= TASK INSTRUCTIONS =
Lines that contain the string "scene" are to be copied; leave out all others.

= GIVEN MATERIAL =
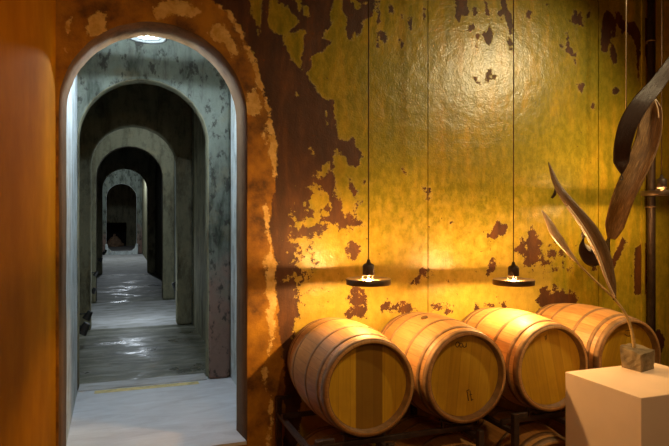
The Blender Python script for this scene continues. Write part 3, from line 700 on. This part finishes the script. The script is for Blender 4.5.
bm = bmesh.new(); tube(bm, spline([rb(653, 97, HD2 - .05), rb(657, 108, HD2 - .06), rb(658, 118, HD2 - .06)], 4), 0.004, 8); obj('pale_edge', bm, M['leaf'], hb)

# ------------------------------------------------------------------ pipe against the wall
pp = at_y(651, 200, YW - .07)
pt = thing('steel_pipe', 'dark vertical pipe against the wall at the right edge', 'pipe', (pp.x, pp.y, ZR))
bm = bmesh.new(); tube(bm, [(0, 0, 0), (0, 0, 2.6 - ZR)], 0.036, 20); obj('pipe_body', bm, M['steel'], pt)
zc = at_y(651, 207, YW - .07).z - ZR
for zz in (zc, zc + 1.6, 1.0):
    bm = bmesh.new(); lathe(bm, [(0.0355, zz - .008), (0.043, zz - .008), (0.043, zz + .008), (0.0355, zz + .008)], 'z', 24, 0, True); box(bm, -.01, .01, .03, .11, zz - .01, zz + .01)
    obj('pipe_clamp', bm, M['hoop'], pt)

# ------------------------------------------------------------------ small black fixtures low on the corridor walls
def fixture(label, loc, side, s=1.0, kind=0, group='small black fixtures along the corridor'):
    t = thing('wall_spotlight', label, 'light fitting', loc, 0, group); t.scale = (side, 1, 1)
    bm = bmesh.new(); box(bm, -0.21, -0.19, -.03 * s, .03 * s, -.05 * s, .05 * s); obj('back_plate', bm, M['black'], t, bevel=.003)
    bm = bmesh.new(); tube(bm, [(-.20, 0, 0), (-.06, 0, .0), (-.01, 0, .0)], .010, 8); obj('arm', bm, M['black'], t)
    bm = bmesh.new()
    mtx = Matrix.Translation((0.01, 0, -.02 * s)) @ Matrix.Rotation(.5, 4, 'Y')
    bmesh.ops.create_cone(bm, cap_ends=True, segments=20, radius1=.045 * s, radius2=.028 * s, depth=.10 * s, matrix=mtx); obj('lamp_head', bm, M['black'], t, bevel=.003)
    return t
FX = [(6.85, -1.17, 1.25, 'nearest small black fixture on the left corridor wall, just past the second arch'), (7.9, -1.20, 1.1, 'second small black fixture along the left corridor wall'),
      (9.9, -1.14, .9, 'third small black fixture along the left corridor wall, by the third arch'), (11.2, -1.0, .9, 'fourth small black fixture along the left corridor wall'),
      (15.0, -1.02, 1.0, 'fifth small black fixture far down the left corridor wall'), (18.9, -1.1, 1.0, 'sixth small black fixture, deep on the left side of the corridor'), (22.5, -1.25, 1.2, 'farthest small black fixture on the left of the corridor')]
for y, z, s, lab in FX: fixture(lab, (CL + .25, y, z), 1, s)
fixture('only small black fixture on the right side, past the third arch', (CR - .21, 9.98, -1.12), -1, 1.2)

# ------------------------------------------------------------------ lights
def light(kind, loc, power, col, size=0.05, target=None, angle=None, blend=0.5):
    d = bpy.data.lights.new('lamp_or_fill', kind); d.energy = power; d.color = col
    if kind in ('POINT', 'SPOT'): d.shadow_soft_size = size
    if kind == 'AREA': d.size = size
    if kind == 'SPOT': d.spot_size = angle; d.spot_blend = blend
    o = bpy.data.objects.new('lamp_or_fill', d); COL.objects.link(o); o.location = loc
    if target is not None: o.rotation_euler = (Vector(target) - Vector(loc)).to_track_quat('-Z', 'Y').to_euler()
    return o
W2 = (1.0, 0.72, 0.36)
light('SPOT', (4.52, 2.3, 1.88), 235, (1.0, .78, .42), 0.07, (3.05, 4.2, .35), math.radians(92), 1.0)      # ceiling spotlight on the painted wall
light('SPOT', (1.5, 0.7, 2.35), 190, (1.0, .62, .28), 0.10, (2.6, 3.3, -1.45), math.radians(72), 1.0)            # added fill spot from above on barrels and pedestal
light('POINT', (0.5, -0.6, 0.9), 38, (1.0, .66, .32), 0.12)  # added warm fill for barrel heads, pedestal side and pods, no fitting
light('SPOT', (2.6, -1.2, 1.3), 66, (1.0, .62, .24), 0.25, (-.38, 2.9, -.7), math.radians(66), 1.0)  # added warm fill spot on the left wall, source unseen
light('POINT', (0.3, 10.1, -0.95), 12, (0.80, 0.90, 1.0), 0.04)
CW = (0.80, 0.90, 1.0)
light('POINT', (0.9, 10.9, 1.6), 34, CW, 0.06)
light("POINT", (0.3, 24.5, 1.7), 150, CW, 0.08)
light('POINT', (0.3, 30.0, 1.6), 6, (1.0, .8, .6), 0.08)

w = bpy.data.worlds.new('World'); bpy.context.scene.world = w; w.use_nodes = True
w.node_tree.nodes['Background'].inputs[0].default_value = (1.0, 0.6, 0.3, 1); w.node_tree.nodes['Background'].inputs[1].default_value = 0.01

# ------------------------------------------------------------------ camera
cam = bpy.data.cameras.new('Camera'); co = bpy.data.objects.new('Camera', cam); COL.objects.link(co)
cam.sensor_width = 36; cam.lens = FPX * 36 / 669; cam.shift_y = -(223 - HY) / 669
co.location = (0, 0, 0); co.rotation_euler = (PI / 2, 0, -T); cam.clip_start = 0.02
sc_ = bpy.context.scene; sc_.camera = co
sc_.view_settings.view_transform = 'Standard'; sc_.view_settings.look = 'None'; sc_.view_settings.gamma = 1; sc_.view_settings.exposure = 0
sc_.view_settings.use_curve_mapping = False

= RESPONSE FOR THIS EXERCISE =
The Blender Python script for this scene continues. Write part 3, from line 700 on. This part finishes the script. The script is for Blender 4.5.
w = bpy.data.worlds.new('World'); bpy.context.scene.world = w; w.use_nodes = True
sc_ = bpy.context.scene; sc_.camera = co